At first, Richter and others thought something was wrong with the equipment, but they soon realized they had a discovery on their hands. “Nobody expected what we found. Nobody. It came as a complete surprise,” says Richter, who first got hooked on particle physics after working in MIT’s synchrotron laboratory during his first year in graduate school.
Perhaps just as surprising, a team on the opposite side of the country simultaneously found the same thing. At Brookhaven National Laboratory, MIT professor Sam Ting was leading an experiment that was, in a way, the opposite of Richter’s. Instead of annihilating electrons and positrons, Ting’s group was smashing protons into a fixed target of beryllium to produce heavy particles that would then decay into electrons and positrons. Coincidentally, the two groups had set their accelerators to the same energy range and stumbled upon the same unusual peak in their data.
Ulrich Becker, an associate professor at MIT at the time, played a central role in the Brookhaven discovery. Now a professor emeritus, he still has the original, hand-drawn graph in his office, showing that unexpected peak. Becker says that even though his group was hoping to find heavy particles, they too were shocked to find one with such a long lifetime. “We had no idea why the hell this was,” he says. “We were highly suspicious of it, but since it was so clear cut, there was very little room for doubt.”
In November of that year, Ting flew to Stanford for an administrative meeting and crossed paths with Richter.
“Sam said, ‘Burt, I got something exciting to tell you,’” Richter recalls, “and I said, ‘Sam, I got something exciting to tell you.’”
When the two researchers realized that their teams had made the same discovery, they organized a lab seminar and presented their results that day. Within a month, the groups published back-to-back papers in Physical Review Letters. Ting’s group dubbed the new particle “J,” and Richter’s group called it “Ψ” (psi).
What was so surprising about the particle was that it lasted about a thousand times longer than physicists would have predicted at the time, meaning there was something about it that physicists had never encountered before, at least not in the lab.
About 10 years earlier, theorists had introduced the concept of quarks—fundamental particles (and corresponding antiparticles) that bind together to form other particles, like protons and neutrons. By 1974, experimentalists had found evidence for three types of quarks—up, down, and strange. But a proposed fourth quark, charm, remained elusive.

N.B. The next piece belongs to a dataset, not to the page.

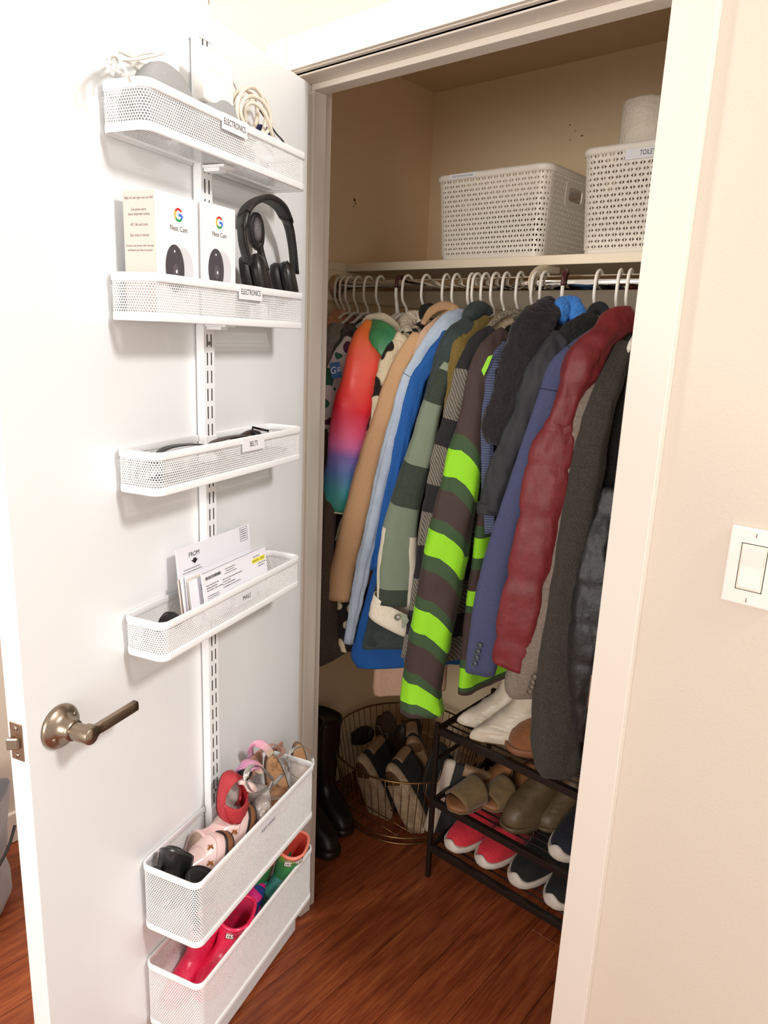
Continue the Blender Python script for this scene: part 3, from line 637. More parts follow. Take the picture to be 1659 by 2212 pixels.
def seam(g, r, i, amp, sc_, seed, col=None, k=1.012):
    R = np.array(r[i]); c = R.mean(0); R = crumple((c+(R-c)*k, [], None), amp, sc_, seed)[0]
    return part(g, 'seam', tube(R[::2], .0009, 6, 2, closed=True), col or mat('seam_thread', '17161a', .8))
def sleeve(g, pts, m, name='sleeve', amp=.0030, sc_=26, seed=1, label=None, **kw):
    r = sleeve_geo(pts, seed=seed, **kw); geo = crumple(loft(r), amp, sc_, seed); o = part(g, name, geo, m, label=label); return o, r
def body(g, hx, pts, m, name='body', amp=.002, sc_=20, seed=1, label=None, **kw):
    r = body_geo(hx, pts, seed=seed, **kw); geo = crumple(loft(r), amp, sc_, seed); return part(g, name, geo, m, label=label), r
def roll(g, pts, rad, m, name='collar', amp=.0015, seed=1, label=None, flat=.7, k=6, up=None):
    return part(g, name, crumple(tube([aY(*q) for q in pts], rad, 16, k, flat=flat, up=up), amp, 30, seed), m, label=label)
HX = {}
for key, u in zip('L0 L1 L2 L3 L4 L5 R1 RB SH CM LT LB BF SL GP OL PL ST RI RD BK NV BU'.split(), (735, 745, 757, 775, 797, 823, 865, 882, 922, 965, 987, 1020, 1032, 1050, 1072, 1095, 1125, 1160, 1178, 1222, 1295, 1340, 1362)):
    HX[key] = float(aY(u, 603, RY)[0])
# ---- far left, partly hidden by the door
g = garment('long_dark_coat', 'long dark brown coat at the left end of the rod, mostly behind the door', 'coat', HX['L0'], .75)
body(g, HX['L0'], [(724, 690, .44), (712, 720, .38), (706, 800, .30), (701, 950, .25), (696, 1120, .22), (692, 1300, .20), (690, 1440, .18)], cloth('dark_umber_wool', '3d3029', '57483c', 300), thick=.011, far=-.6)
sleeve(g, [(712, 1040, .24, 30), (708, 1120, .23, 34), (704, 1220, .23, 34), (698, 1330, .22, 28), (694, 1400, .22, 20)], MATS['dark_umber_wool'], seed=5)
g = garment('peach_blouse', 'peach pink blouse, only its shoulder showing by the rod end', 'blouse', HX['L1'], 1.0)
body(g, HX['L1'], [(722, 668, .46), (712, 684, .40), (708, 705, .33), (704, 800, .31), (700, 900, .30)], cloth('peach_cotton', 'e0a184', 'c98a6c', 60), thick=.009)
g = garment('speckled_sweater', 'grey speckled knit sweater behind the charcoal fleece top', 'sweater', HX['L2'], 1.0)
body(g, HX['L2'], [(742, 690, .47), (728, 700, .42), (716, 716, .36), (708, 760, .31), (704, 860, .30), (702, 960, .30)], cloth('speckled_knit', '9a948a', '5e5a54', 380, bs=180, bd=.002), thick=.013)
sleeve(g, [(728, 706, .33, 34), (722, 730, .30, 34), (714, 760, .29, 30), (706, 820, .28, 22)], MATS['speckled_knit'], seed=7)
g = garment('charcoal_fleece_top', 'charcoal fleece top with a fuzzy black collar edge, left of the printed jacket', 'sweater', HX['L3'], .95)
body(g, HX['L3'], [(775, 690, .47), (757, 702, .43), (738, 722, .36), (724, 770, .31), (716, 860, .30), (712, 960, .30)], cloth('charcoal_fleece', '55504b', '403b37', 90, bs=150, bd=.002), thick=.012)
sleeve(g, [(765, 712, .36, 34), (748, 726, .33, 34), (733, 752, .30, 26), (722, 790, .29, 18)], MATS['charcoal_fleece'], seed=8)
roll(g, [(734, 704, .42), (748, 700, .44), (762, 703, .45), (775, 710, .45)], .006, cloth('black_fuzz', '1d1715', None, bs=120, bd=.003), seed=3, amp=.004)
g = garment('printed_white_jacket', 'white jacket printed with green, blue and purple patches beside the rainbow sleeve', 'jacket', HX['L4'], .9)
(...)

In early 1975, Becker went to Germany to give a talk about the new particle. In attendance was Werner Heisenberg, the theoretical physicist famous for his work on quantum mechanics. At one point, Heisenberg interrupted Becker: “He said, ‘Whenever they don’t know what it is, they invent a new quark,’” Becker recalls. “I was really flabbergasted. I told him, ‘Look, Professor Heisenberg, I’m not arguing whether this is charm or not charm. I’m telling you it’s a particle which doesn’t go away.’ Dead silence. It got very cold in the room. Then Heisenberg said, ‘Accepted.’”
Physicists soon agreed that the particle, later called the J/Ψ, consisted of one charm quark and one anticharm quark.
Now referred to as the November revolution, the J/Ψ discovery took the stable of fundamental particles from a disordered menagerie to something structured and predictable, described by what physicists called the Standard Model. Ting and Richter won Nobel Prizes in 1976.
“What lots of people have been trying to do ever since is find what’s beyond the current Standard Model,” Richter says. “So far, it has stood impervious to all attacks.”